> [EXERCISE DETAILS]
Without the pictures, return all of the material exactly as written.

> [SOURCE EXCERPT]
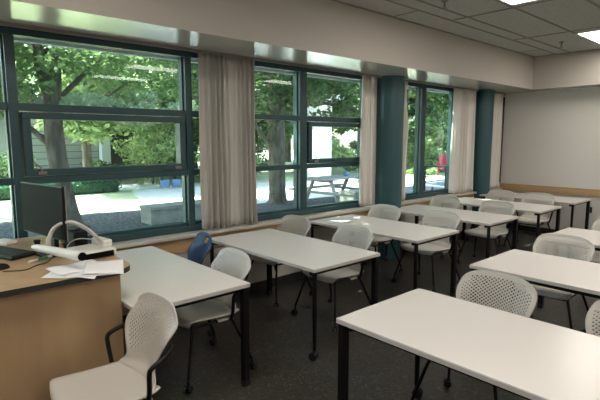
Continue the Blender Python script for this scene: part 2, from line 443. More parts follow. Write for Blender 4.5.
def make_backrest(parent, m, holes=True):
    nu, nv = 36, 38
    b = MB(); P = [[back_point(-1+2*i/nu, j/nv) for i in range(nu+1)] for j in range(nv+1)]
    for j in range(nv+1):
        for i in range(nu+1): b.v.append(tuple(P[j][i]))
    idx = lambda i, j: j*(nu+1)+i
    for j in range(nv):
        for i in range(nu):
            q = [idx(i, j), idx(i+1, j), idx(i+1, j+1), idx(i, j+1)]
            uc = abs(-1+2*(i+.5)/nu); vc = (j+.5)/nv
            hole = (i+j) % 2 == 0 and i > 1 and i < nu-2 and vc > .22 and vc < .93 and uc < .92 and not (vc > .84 and uc > .72)
            if not holes:
                hole = False
                if .80 < vc < .92 and uc < .24: continue
            if not hole:
                b.f.append(q); b.mi.append(0); b.smooth.append(True); continue
            c = sum((Vector(b.v[k]) for k in q), Vector())/4
            k0 = len(b.v)
            s = .96 - .26*max(uc/.86, abs(vc-.66)/.40)**2
            mids = []
            for k in range(4):
                a_, c_ = Vector(b.v[q[k]]), Vector(b.v[q[(k+1) % 4]])
                mids.append((a_+c_)/2)
            for k in range(4): b.v.append(tuple(c+(Vector(b.v[q[k]])-c)*s))
            for k in range(4):
                b.f.append([q[k], q[(k+1) % 4], k0+(k+1) % 4, k0+k]); b.mi.append(0); b.smooth.append(True)
    o = b.build('backrest', m, parent)
    sd = o.modifiers.new('Solidify', 'SOLIDIFY'); sd.thickness = .007; sd.offset = 0
    return o
def make_seat(parent, m):
    n = 20; mm = 20
    prof = [(-.228, .418), (-.222, .437), (-.20, .447), (-.15, .447), (-.05, .441), (.05, .437), (.12, .436), (.165, .440), (.192, .449)]
    path = [Vector((x, 0, z)) for x, z in prof]; path = smoothpath(path, 3)
    vs = []; fs = []
    for j, p in enumerate(path):
        t = j/(len(path)-1)
        hw = .232 - .045*max(0, (.28-t)/.28)**2.2 - .017*max(0, (t-.75)/.25)
        for i in range(n+1):
            u = -1+2*i/n
            x = p.x + .035*abs(u)**3*max(0, 1-t*3)
            vs.append((x, hw*u, p.z + .010*abs(u)**3*(1 if t > .1 else 0) - .006*(1-u*u)))
    for j in range(len(path)-1):
        for i in range(n): a = j*(n+1)+i; fs.append((a, a+1, a+n+2, a+n+1))
    b = MB(); b.add(vs, fs, 0, True); o = b.build('seat', m, parent)
    sd = o.modifiers.new('Solidify', 'SOLIDIFY'); sd.thickness = .010; sd.offset = 1
    return o
def make_chair(m, arms=True, name='classroom_chair'):
    c = empty(name); make_seat(c, m); make_backrest(c, m, arms)
    f = MB()
    f.tube(smoothpath([(-.17, -.18, .40), (-.17, .18, .40)], 3), .011, 8).tube([(.13, -.19, .40), (.13, .19, .40)], .011, 8)
    for s in (-1, 1): f.tube([(-.17, s*.175, .402), (.13, s*.185, .402)], .011, 8)
    f.tube(smoothpath([(.13, 0, .40), (.215, 0, .43), (.25, 0, .54)], 4), .012, 8)
    f.build('seat_frame', M['black'], c)
    for s in (-1, 1): MB().box(.02, .15, s*.19-.02, s*.19+.02, .400, .420, bevel=.006).build('bracket', M['bracket'], c)
    for s in (-1, 1):
        fx, fy, rx, ry = -.255, s*.275, .25, s*.285
        l = MB().tube(smoothpath([(-.15, s*.175, .405), (-.178, s*.195, .385), (fx, fy, .085)], 5), .0105, 9).build('leg', M['black'], c)
        caster('caster', fx, fy, l, r=.025, rz=R.uniform(0, 6))
        l = MB().tube(smoothpath([(.10, s*.19, .405), (.135, s*.215, .385), (rx, ry, .085)], 5), .0105, 9).build('leg', M['black'], c)
        caster('caster', rx, ry, l, r=.025, rz=R.uniform(0, 6))
        if arms:
            a = MB().tube(smoothpath([(.262, s*.195, .655), (.245, s*.225, .655), (.195, s*.266, .638), (.14, s*.276, .618), (.115, s*.276, .600), (.110, s*.270, .570), (.116, s*.250, .48), (.118, s*.226, .415), (.12, s*.19, .402)], 5), .0125, 9)
            a.build('armrest', M['black'], c)
    return c
G = 'pale grey perforated chairs'
chairs = [
 (.79, 2.345, .0, 'pale perforated chair in front of the wooden desk, seat fully visible'),
 (1.73, 3.00, -.05, 'pale chair tucked under the front-row table, white backrest left of centre'),
 (3.19, 3.90, .04, 'pale chair behind the second table, on the side next to the window'),
 (3.20, 3.05, -.02, 'pale perforated chair behind the second table, on the aisle side'),
 (4.66, 3.78, .03, 'sunlit pale chair in front of the first teal column'),
 (4.77, 3.03, -.04, 'pale perforated chair behind the sun-dappled third table, aisle side'),
 (6.20, 3.82, .02, 'pale chair behind the fourth table, close below the tall window'),
 (6.15, 2.98, .03, 'pale chair behind the fourth table, on the aisle side'),
 (7.60, 3.62, -.02, 'pale chair between the last two tables, next to the far corner'),
 (7.62, 3.0, .02, 'pale chair between the last two tables, on the aisle side'),
 (2.60, 1.30, .05, 'large pale perforated chair behind the foreground table'),
 (2.62, .55, .0, 'pale chair cut off by the right edge behind the foreground table'),
 (4.27, 1.48, .03, 'pale perforated chair between the second and third tables on the right'),
 (5.68, 1.42, .0, 'pale chair just showing at the right edge behind the furthest right table'),
]
cp = make_chair(M['shell'])
for i, (x, y, rz, lab) in enumerate(chairs):
    c = cp if i == 0 else copy_tree(cp)
    c.location = (x, y, 0); c.rotation_euler = (0, 0, rz); tag(c, lab, 'chair', G)
bc = make_chair(M['blue'], arms=False); bc.location = (1.90, 3.78, 0); bc.rotation_euler = (0, 0, -.25)
tag(bc, 'dark blue plastic chair between the front-row table and the window', 'chair')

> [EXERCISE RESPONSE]
Continue the Blender Python script for this scene: part 2, from line 443. More parts follow. Write for Blender 4.5.
def make_backrest(parent, m, holes=True):
    nu, nv = 36, 38
    b = MB(); P = [[back_point(-1+2*i/nu, j/nv) for i in range(nu+1)] for j in range(nv+1)]
    for j in range(nv+1):
        for i in range(nu+1): b.v.append(tuple(P[j][i]))
    idx = lambda i, j: j*(nu+1)+i
    for j in range(nv):
        for i in range(nu):
            q = [idx(i, j), idx(i+1, j), idx(i+1, j+1), idx(i, j+1)]
            uc = abs(-1+2*(i+.5)/nu); vc = (j+.5)/nv
            hole = (i+j) % 2 == 0 and i > 1 and i < nu-2 and vc > .22 and vc < .93 and uc < .92 and not (vc > .84 and uc > .72)
            if not holes:
                hole = False
                if .80 < vc < .92 and uc < .24: continue
            if not hole:
                b.f.append(q); b.mi.append(0); b.smooth.append(True); continue
            c = sum((Vector(b.v[k]) for k in q), Vector())/4
            k0 = len(b.v)
            s = .96 - .26*max(uc/.86, abs(vc-.66)/.40)**2
            mids = []
            for k in range(4):
                a_, c_ = Vector(b.v[q[k]]), Vector(b.v[q[(k+1) % 4]])
                mids.append((a_+c_)/2)
            for k in range(4): b.v.append(tuple(c+(Vector(b.v[q[k]])-c)*s))
            for k in range(4):
                b.f.append([q[k], q[(k+1) % 4], k0+(k+1) % 4, k0+k]); b.mi.append(0); b.smooth.append(True)
    o = b.build('backrest', m, parent)
    sd = o.modifiers.new('Solidify', 'SOLIDIFY'); sd.thickness = .007; sd.offset = 0
    return o
def make_seat(parent, m):
    n = 20; mm = 20
    prof = [(-.228, .418), (-.222, .437), (-.20, .447), (-.15, .447), (-.05, .441), (.05, .437), (.12, .436), (.165, .440), (.192, .449)]
    path = [Vector((x, 0, z)) for x, z in prof]; path = smoothpath(path, 3)
    vs = []; fs = []
    for j, p in enumerate(path):
        t = j/(len(path)-1)
        hw = .232 - .045*max(0, (.28-t)/.28)**2.2 - .017*max(0, (t-.75)/.25)
        for i in range(n+1):
            u = -1+2*i/n
            x = p.x + .035*abs(u)**3*max(0, 1-t*3)
            vs.append((x, hw*u, p.z + .010*abs(u)**3*(1 if t > .1 else 0) - .006*(1-u*u)))
    for j in range(len(path)-1):
        for i in range(n): a = j*(n+1)+i; fs.append((a, a+1, a+n+2, a+n+1))
    b = MB(); b.add(vs, fs, 0, True); o = b.build('seat', m, parent)
    sd = o.modifiers.new('Solidify', 'SOLIDIFY'); sd.thickness = .010; sd.offset = 1
    return o
def make_chair(m, arms=True, name='classroom_chair'):
    c = empty(name); make_seat(c, m); make_backrest(c, m, arms)
    f = MB()
    f.tube(smoothpath([(-.17, -.18, .40), (-.17, .18, .40)], 3), .011, 8).tube([(.13, -.19, .40), (.13, .19, .40)], .011, 8)
    for s in (-1, 1): f.tube([(-.17, s*.175, .402), (.13, s*.185, .402)], .011, 8)
    f.tube(smoothpath([(.13, 0, .40), (.215, 0, .43), (.25, 0, .54)], 4), .012, 8)
    f.build('seat_frame', M['black'], c)
    for s in (-1, 1): MB().box(.02, .15, s*.19-.02, s*.19+.02, .400, .420, bevel=.006).build('bracket', M['bracket'], c)
    for s in (-1, 1):
        fx, fy, rx, ry = -.255, s*.275, .25, s*.285
        l = MB().tube(smoothpath([(-.15, s*.175, .405), (-.178, s*.195, .385), (fx, fy, .085)], 5), .0105, 9).build('leg', M['black'], c)
        caster('caster', fx, fy, l, r=.025, rz=R.uniform(0, 6))
        l = MB().tube(smoothpath([(.10, s*.19, .405), (.135, s*.215, .385), (rx, ry, .085)], 5), .0105, 9).build('leg', M['black'], c)
        caster('caster', rx, ry, l, r=.025, rz=R.uniform(0, 6))
        if arms:
            a = MB().tube(smoothpath([(.262, s*.195, .655), (.245, s*.225, .655), (.195, s*.266, .638), (.14, s*.276, .618), (.115, s*.276, .600), (.110, s*.270, .570), (.116, s*.250, .48), (.118, s*.226, .415), (.12, s*.19, .402)], 5), .0125, 9)
            a.build('armrest', M['black'], c)
    return c
G = 'pale grey perforated chairs'
chairs = [
 (.79, 2.345, .0, 'pale perforated chair in front of the wooden desk, seat fully visible'),
 (1.73, 3.00, -.05, 'pale chair tucked under the front-row table, white backrest left of centre'),
 (3.19, 3.90, .04, 'pale chair behind the second table, on the side next to the window'),
 (3.20, 3.05, -.02, 'pale perforated chair behind the second table, on the aisle side'),
 (4.66, 3.78, .03, 'sunlit pale chair in front of the first teal column'),
 (4.77, 3.03, -.04, 'pale perforated chair behind the sun-dappled third table, aisle side'),
 (6.20, 3.82, .02, 'pale chair behind the fourth table, close below the tall window'),
 (6.15, 2.98, .03, 'pale chair behind the fourth table, on the aisle side'),
 (7.60, 3.62, -.02, 'pale chair between the last two tables, next to the far corner'),
 (7.62, 3.0, .02, 'pale chair between the last two tables, on the aisle side'),
 (2.60, 1.30, .05, 'large pale perforated chair behind the foreground table'),
 (2.62, .55, .0, 'pale chair cut off by the right edge behind the foreground table'),
 (4.27, 1.48, .03, 'pale perforated chair between the second and third tables on the right'),
 (5.68, 1.42, .0, 'pale chair just showing at the right edge behind the furthest right table'),
]
cp = make_chair(M['shell'])
for i, (x, y, rz, lab) in enumerate(chairs):
    c = cp if i == 0 else copy_tree(cp)
    c.location = (x, y, 0); c.rotation_euler = (0, 0, rz); tag(c, lab, 'chair', G)
bc = make_chair(M['blue'], arms=False); bc.location = (1.90, 3.78, 0); bc.rotation_euler = (0, 0, -.25)
tag(bc, 'dark blue plastic chair between the front-row table and the window', 'chair')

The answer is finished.